This guide is about presentation; it is not about setting up a server, configuring it properly etc.

Keep it simple, stupid

Do not complicate. You don't need to align stuff, to set up interactions with the mouse pointer, to load a custom font.

Rather, aim for a static page, that will load fast and not bounce around while it loads.

Welcome your visitor rather than throwing him a backpack full of junk he never asked for and making him to play hopscotch to have a look at your home.

Mind the page size

Yes, most web sites are oblivious that, but we want to be different. We want to welcome every visitor, regardless if he can afford a top-notch, first world internet connection or not.

So think twice before throwing pointless images or Javascript around.

Sanity check on old ("obsolete") browsers

Some people have it backwards. They try to check on Firefox, Chrome. Yes, that is good, but those monsters were made to be compliant with the modern web, which is messy, sloppy, and ridden, overflowing with HTML errors. They will try to second-guess the reckless web masters of today and workaround their popular mistakes.

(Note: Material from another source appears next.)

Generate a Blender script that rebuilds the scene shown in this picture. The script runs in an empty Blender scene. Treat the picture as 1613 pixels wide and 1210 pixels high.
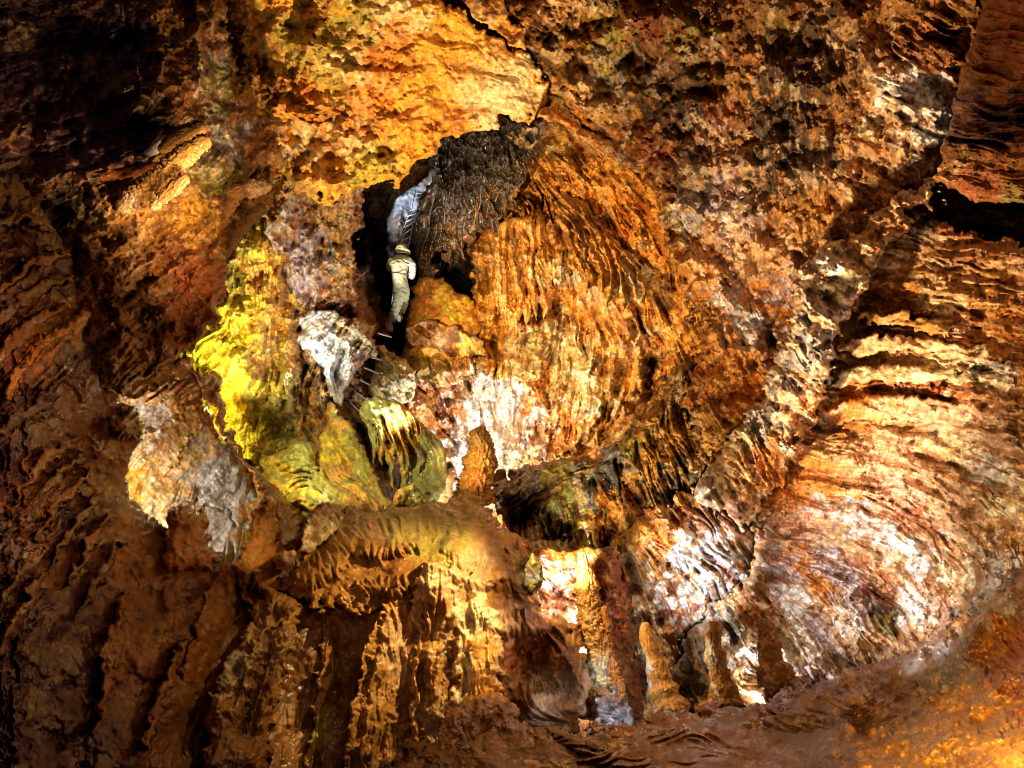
import bpy, bmesh, math, random
import numpy as np
from mathutils import Vector, Matrix

# ------------------------------------------------------------------ camera
SC = bpy.context.scene
COL = SC.collection
W0, H0, FPX = 1613.0, 1210.0, 1165.0
PITCH = math.radians(24)
CAMZ = 1.6
cam_d = bpy.data.cameras.new("camera")
cam = bpy.data.objects.new("camera", cam_d)
COL.objects.link(cam)
cam.location = (0, 0, CAMZ)
cam.rotation_euler = (math.radians(90) + PITCH, 0, 0)
cam_d.sensor_width = 36.0
cam_d.lens = FPX / W0 * 36.0
cam_d.clip_start = 0.05
cam_d.clip_end = 500
SC.camera = cam
cp, sp = math.cos(PITCH), math.sin(PITCH)


def P(x, y, D):
    """photo pixel + depth (m along the view axis) -> world point(s)"""
    u = (np.asarray(x, float) - W0 / 2) / FPX * D
    v = -(np.asarray(y, float) - H0 / 2) / FPX * D
    d = np.asarray(D, float) + 0 * u
    return np.stack([u, d * cp - v * sp, d * sp + v * cp + CAMZ], -1)


def V(x, y, D):
    return Vector([float(t) for t in P(x, y, float(D))])


# ------------------------------------------------------------------ light
world = bpy.data.worlds.new("World")
SC.world = world
world.use_nodes = True
bg = world.node_tree.nodes["Background"]
bg.inputs[0].default_value = (0.32, 0.18, 0.42, 1)
bg.inputs[1].default_value = 0.05
SC.view_settings.view_transform = 'Standard'
SC.view_settings.look = 'None'
SC.view_settings.gamma = 1.0
SC.cycles.filter_width = 0.95
SC.cycles.use_denoising = True
SC.cycles.denoising_prefilter = 'ACCURATE'
SC.view_settings.exposure = 0.35


def lamp(name, x, y, D, power, col, tx=None, ty=None, tD=None, cone=90, blend=0.6, r=0.06):
    kind = 'SPOT' if tx is not None else 'POINT'
    l = bpy.data.lights.new(name, kind)
    l.energy = power
    l.color = col
    l.shadow_soft_size = r
    o = bpy.data.objects.new(name, l)
    COL.objects.link(o)
    o.location = V(x, y, D)
    if tx is not None:
        l.spot_size = math.radians(cone)
        l.spot_blend = blend
        d = V(tx, ty, tD) - o.location
        o.rotation_euler = d.to_track_quat('-Z', 'Y').to_euler()
    return o


WARM = (1.0, 0.62, 0.26)
GOLD = (1.0, 0.70, 0.25)
WHITE = (1.0, 0.93, 0.86)
COOL = (0.72, 0.82, 1.0)
NEUT = (1.0, 0.80, 0.56)
lamps = [
    # cave floodlights and unseen added fill lamps: name, from px, to px
    ('flood_ceiling', 640, 760, 6.3, 1250, (1, .67, .27), 660, 110, 8.0, 62, 0.8),
    ('flood_back_wall', 590, 500, 7.0, 1750, (1, .64, .25), 900, 470, 12.3, 62, 0.8),
    ('flood_niche_white', 748, 800, 10.4, 420, WHITE, 765, 660, 12.4, 130, 0.7),
    ('flood_golden', 640, 700, 7.0, 160, (1, .72, .30), 748, 730, 8.9, 22, 0.6),
    ('flood_right_low', 960, 960, 5.9, 420, (1, .96, .95), 1110, 870, 7.8, 44, 0.7),
    ('flood_right_stripes', 1080, 860, 4.9, 330, (1, .90, .84), 1390, 880, 6.3, 52, 0.8),
    ('flood_right_floor', 1180, 1118, 6.6, 25, WHITE, 1230, 960, 6.9, 150, 0.7),
    ('flood_recess', 1095, 1100, 7.5, 60, (1, .95, .92), 1110, 1000, 8, 150, 0.7),
    ('flood_right_high', 900, 960, 5.0, 1350, (1, .69, .38), 1340, 460, 7.0, 66, 0.9),
    ('flood_right_far', 1300, 1060, 3.6, 150, (1, .80, .60), 1500, 700, 5.6, 80, 0.9),
    ('flood_ceiling_right', 1000, 760, 5.6, 450, (1, .74, .44), 1120, 120, 7.4, 90, 0.9),
    ('flood_floor_white', 880, 1060, 7.9, 300, WHITE, 900, 930, 8.8, 160, 0.6, .15),
    ('flood_column', 760, 700, 5.4, 330, (1, .78, .46), 945, 990, 7.3, 24, 0.5),
    ('fill_cone', 1010, 1085, 6.3, 12, COOL, 960, 1118, 7.0, 90, 0.8),  # extra cool lamp added to brighten the calcite cone
    ('fill_floor_rock', 880, 1085, 5.7, 4, COOL, 862, 1140, 6.3, 80, 0.8),  # small cool lamp added over the dim floor rock
    ('fill_arch', 860, 930, 6.6, 420, (1, .78, .42), 1000, 740, 9.2, 60, 0.8),  # added to brighten the arch, no such source seen
    ('flood_stalagmites', 800, 900, 5.9, 130, (1, .66, .30), 1110, 1050, 6.8, 34, 0.7),
    ('flood_yellow', 345, 640, 8.0, 50, (.93, .95, .24)),
    ('flood_yellow_high', 372, 600, 7.9, 170, (.97, .90, .34), 430, 450, 9.5, 120, 0.8),
    ('flood_hole', 160, 820, 5.6, 130, (1, .84, .60), 300, 740, 7.4, 90, 0.6),
    ('flood_chute', 590, 345, 12.3, 70, COOL, 645, 330, 13.5, 60, 0.7),
    ('flood_climber', 700, 520, 10.4, 60, (.86, .93, 1.0), 630, 450, 12.2, 26, 0.7),
    ('flood_climber_low', 500, 640, 10.2, 60, (1, .93, .74), 620, 480, 12.2, 34, 0.7),
    ('flood_purple', 640, 700, 7.6, 330, (.95, .90, .90), 500, 470, 10, 62, 0.8),
    ('flood_tongue', 440, 600, 9.2, 60, (.80, .88, 1.0), 535, 550, 10.3, 50, 0.8),
    ('flood_green', 420, 620, 6.6, 120, (1, .86, .38), 600, 740, 8.2, 90, 0.7),
    ('fill_mound', 990, 640, 4.7, 320, (1, .70, .28), 680, 950, 5.4, 54, 0.9),  # unseen fill, placed to rake the foreground flowstone
    ('flood_mound_left', 700, 700, 4.3, 22, (1, .66, .26), 460, 1000, 4.5, 44, 0.9),
    ('flood_low_right', 1250, 1180, 1.6, 170, (1, .60, .20), 1560, 1130, 2.7, 80, 0.9),
    ('fill_curtain', 600, 470, 11.6, 130, (1, .80, .62), 730, 300, 12.4, 80, 0.8),  # added on the left to catch the curtain crests
    ('fill_left', 360, 470, 2.9, 15, (1, .46, .20), 70, 620, 3.1, 90, 0.9),  # added grazing light for the near left wall
    ('fill_front', 760, 560, 2.4, 24, (1, .64, .28), 640, 1020, 4.8, 44, 1.0, .3),  # unseen soft fill added for the lower foreground
    ('fill_window_rim', 600, 760, 4.6, 40, (1, .60, .24), 405, 860, 5.3, 30, .9),  # added to pick out the stump on the window rim
    ('fill_upper_left', 330, 330, 4.3, 60, (1, .70, .36), 120, 120, 5.8, 90, 0.9),  # added to bring out the patches of the upper left ceiling
    ('fill_blades', 520, 560, 4.2, 120, (1, .66, .32), 290, 270, 5.2, 66, 0.9),  # unseen lamp added to light the hanging blades
    ('flood_right_column', 1350, 420, 3.2, 30, (1, .50, .20), 1590, 150, 4.6, 90, 0.9),
]
for a in lamps:
    lamp(a[0], *a[1:])

# ------------------------------------------------------------------ noise on a photo-plane canvas
ST = 1.45
X0, Y0, X1, Y1 = -260, -220, 1876, 1440
GW, GH = int((X1 - X0) / ST), int((Y1 - Y0) / ST)
RNG = np.random.default_rng(7)


def band(h, w, lam, seed, sharp=0.35):
    r = np.random.default_rng(seed)
    n = np.fft.rfft2(r.standard_normal((h, w)))
    fy = np.fft.fftfreq(h)[:, None]
    fx = np.fft.rfftfreq(w)[None, :]
    f = np.sqrt(fx * fx + fy * fy) + 1e-9
    g = np.exp(-(np.log(f * lam) ** 2) / (2 * sharp ** 2))
    n = np.fft.irfft2(n * g, s=(h, w))
    return (n / n.std()).astype(np.float32)


TILE = {k: band(1024, 1024, k, 100 + k, 0.4) for k in (8, 24, 80)}


def tile(k, u, v):
    """periodic tile lookup, bilinear; u, v in tile px"""
    t = TILE[k]
    u = np.mod(u, 1024)
    v = np.mod(v, 1024)
    i = np.floor(u).astype(int) % 1024
    j = np.floor(v).astype(int) % 1024
    a, b = u - np.floor(u), v - np.floor(v)
    i2, j2 = (i + 1) % 1024, (j + 1) % 1024
    return t[j, i] * (1 - a) * (1 - b) + t[j, i2] * a * (1 - b) + t[j2, i] * (1 - a) * b + t[j2, i2] * a * b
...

You should load your web site in Dillo and see whether it can render it fine. If it passes the Dillo test, your site is probably good to go for all browsers. If it passes the modern browser test, you only know it works in modern browsers.

Dillo has a HTML bug count in the bottom-right corner.

See what happens if you toggle the "Tools > Use remote CSS" option. (Firefox also has this under View > Page Style.) Your site should be presentable with or without your CSS! With or without it, with or without it...

Dillo view of a page of my site with remote CSS loaded.
Dillo view of the same page with remote CSS disabled.